ETIMOLOGIA E STORIA

L'ETIMOLOGIA

Karate (pronuncia italianizzata in caratè) è un'arte marziale sviluppata in Giappone nelle Isole Ryukyu, (oggi Okinawa). Prevede sostanzialmente la difesa a mani nude (da qui il significato di Karate, mano vuota), senza l'ausilio di armi. Tuttavia la pratica del Kobudo di Okinawa che prevede l'ausilio delle armi tradizionali (Bo, Tonfa, Sai, Nunchaku, Kama) è strettamente collegata alla pratica del Karate.

LA STORIA

Andiamo ora ad approfondire quelle che sono la storia e l'evoluzione del karate, anche se molto complesse, analizzandone gli step principali. L'analisi parte dalla storia dell'isola di Okinawa, che permette di comprendere come l'influenza cinese abbia formato quest'arte e come poi si sia sviluppata sotto la denominazione giapponese. L'arte marziale di Okinawa si è sviluppata come un'arte tenuta segreta, che per lungo tempo è stata il privilegio dei nobili prima di diffondersi ad altri strati della società, pur restando appannaggio di un numero ristretto di persone.

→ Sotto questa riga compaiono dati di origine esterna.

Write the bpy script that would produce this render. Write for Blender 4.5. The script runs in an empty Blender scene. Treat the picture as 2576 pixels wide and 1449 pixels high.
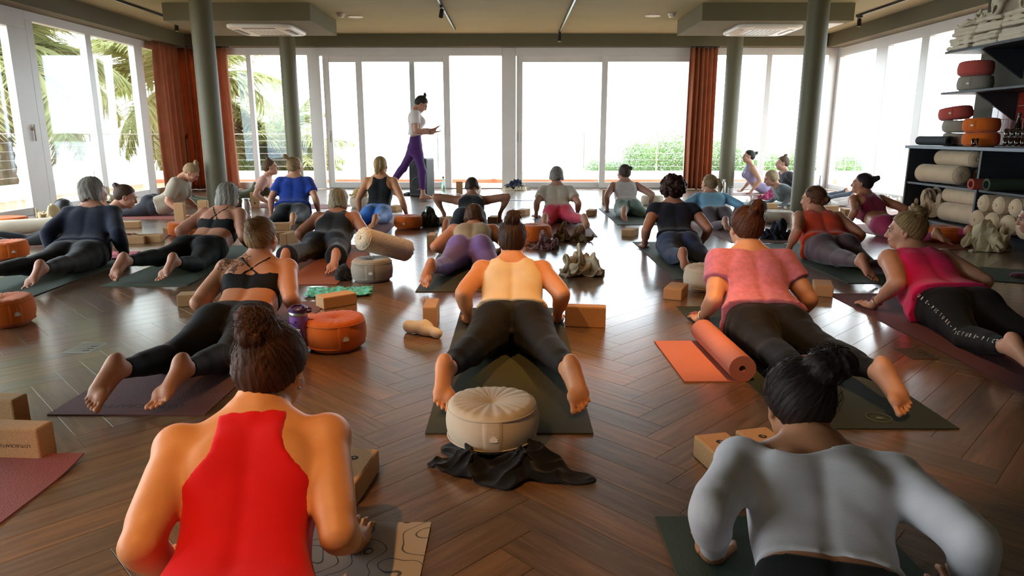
import bpy, bmesh, math, random
import numpy as np
from mathutils import Vector, Matrix

S = bpy.context.scene
# ------------------------------------------------------------------ camera, world, exposure
cam_d = bpy.data.cameras.new('camera')
cam = bpy.data.objects.new('camera', cam_d)
S.collection.objects.link(cam)
cam.location = (0, 0, 1.06)
cam.rotation_euler = (math.radians(90 - 12.5236), 0, 0)
cam_d.sensor_width = 36.0
cam_d.lens = 36.0 * 1740.0 / 2576.0
cam_d.clip_start = .05
cam_d.clip_end = 3000
S.camera = cam
S.view_settings.view_transform = 'Standard'
S.view_settings.look = 'None'
S.view_settings.gamma = 1
S.view_settings.use_curve_mapping = False
S.view_settings.exposure = 0.0
S.cycles.caustics_reflective = False
S.cycles.caustics_refractive = False
S.cycles.max_bounces = 10
S.cycles.transparent_max_bounces = 16
S.cycles.sample_clamp_indirect = 6

# overcast sky: bright, almost even, a little brighter overhead
world = bpy.data.worlds.new('overcast_sky'); S.world = world; world.use_nodes = True
wn = world.node_tree.nodes; wl = world.node_tree.links
bg = wn['Background']
SKY = 10.5
tcw = wn.new('ShaderNodeTexCoord'); cl = wn.new('ShaderNodeTexNoise'); cl.inputs['Scale'].default_value = 2.2; cl.inputs['Detail'].default_value = 5
crw = wn.new('ShaderNodeValToRGB')
crw.color_ramp.elements[0].position = .3; crw.color_ramp.elements[0].color = (.80, .90, 1.0, 1)
crw.color_ramp.elements[1].position = .75; crw.color_ramp.elements[1].color = (.95, .98, 1.0, 1)
wl.new(tcw.outputs['Generated'], cl.inputs['Vector']); wl.new(cl.outputs[0], crw.inputs[0]); wl.new(crw.outputs[0], bg.inputs['Color'])
bg.inputs['Strength'].default_value = SKY

XL, XR, YB, YF, ZC = -6.45, 6.25, 13.9, -2.6, 2.90      # room shell

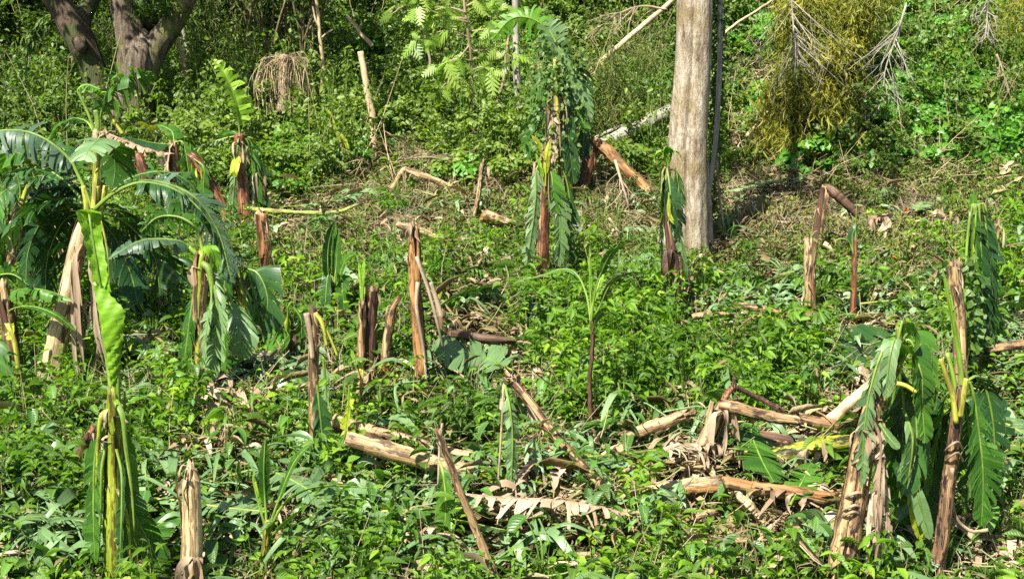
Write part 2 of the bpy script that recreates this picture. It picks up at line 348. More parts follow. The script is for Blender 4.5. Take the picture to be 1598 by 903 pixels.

XV secolo - Il re di Ryu-kyu, dopo aver elevato al rango di nobili gli antichi capi locali, proibisce di portare armi.

XVII secolo - Dopo aver invaso il paese i signori giapponesi di Satsuma mantennero l'interdizione delle armi istituita dal re di Ryu-kyu un secolo e mezzo prima e giunsero a stabilire saldamente il loro dominio sull'isola. Ormai integrato nel regime feudale giapponese, il sistema gerarchico di Ryu-kyu diventò sempre più rigido. Venne stabilita una gerarchia interna che si diversificherà ancora in seguito: nobiltà in tre gradi, vassalli in due gradi, contadini in due gradi. Qui, l'arte del combattimento a mano nuda praticata dalla nobiltà sembrava più che altro il senso di una manifestazione simbolica del rango.

XVIII secolo - Tuttavia, nella seconda metà  del 1.700 e ancor più nel 1.800, i vassalli si impoverirono e per sopravvivere una parte di questi si orientò poco a poco verso l'artigianato o il commercio, e infine verso l'agricoltura. Si manifestò così una mobilità sociale tra la classe dei vassalli e quella dei contadini, malgrado la gerarchia complessa e rigida esistente a Ryu-kyu. Come testimonia la comparsa di termini come "mano dei vassalli", "mano degli artigiani", "mano dei contadini", avendo il termine "mano" (te) il significato di arte o di tecnica, si può pensare che tale mobilità l'arte dei nobili a poco a poco abbia penetrato gli altri strati sociali. In giapponese il termine bushi designava colui che apparteneva all'ordine dei guerrieri (samurai). A Okinawa invece, dove la struttura sociale era diversa, con il termine bushi (utilizzato inizialmente per il solo ordine dei Samurai) si indicava qualunque "adepto di te", indipendentemente dalla propria appartenenza di classe e questo portò ad un certo numero di errori nell'interpretazione dello status sociale degli adepti. Per esempio, quando il termine shizoku che in giapponese indicava l'ordine dei guerrieri, venne attribuito a maestri di karate come G. Funakoshi, A. Itosu, S.B. Matsumura ecc..., il senso doveva per forza essere  differente. In effetti, infatti, a Okinawa non esisteva un equivalente dell'ordine dei guerrieri giapponese e la cultura dell'ordine più alto, la nobiltà, era diversa e il termine shizoku, introdotto dopo il secolo XVII, designava l'ordine dei vassalli intermedi tra nobili e contadini. Indipendentemente dallo strato sociale, poco per volta si formarono delle vere e proprie reti di trasmissione esoterica dell'arte marziale; questo dipendeva da una parte dal fatto che, da lunga data, quest'arte marziale veniva praticata segretamente nella cerchia ristretta dei nobili, dove era concepita come il segno di un privilegio, e dall'altra dal fatto che la dominazione di Satsuma controllava l'armamento della popolazione.

Giorni nostri - Ai giorni nostri questa disciplina viene praticata da uomini e donne sia come arte marziale tradizionale sia in versione sportiva alleggerita nella sua componente marziale e finalizzata ai risultati competitivi tipici dell'agonismo.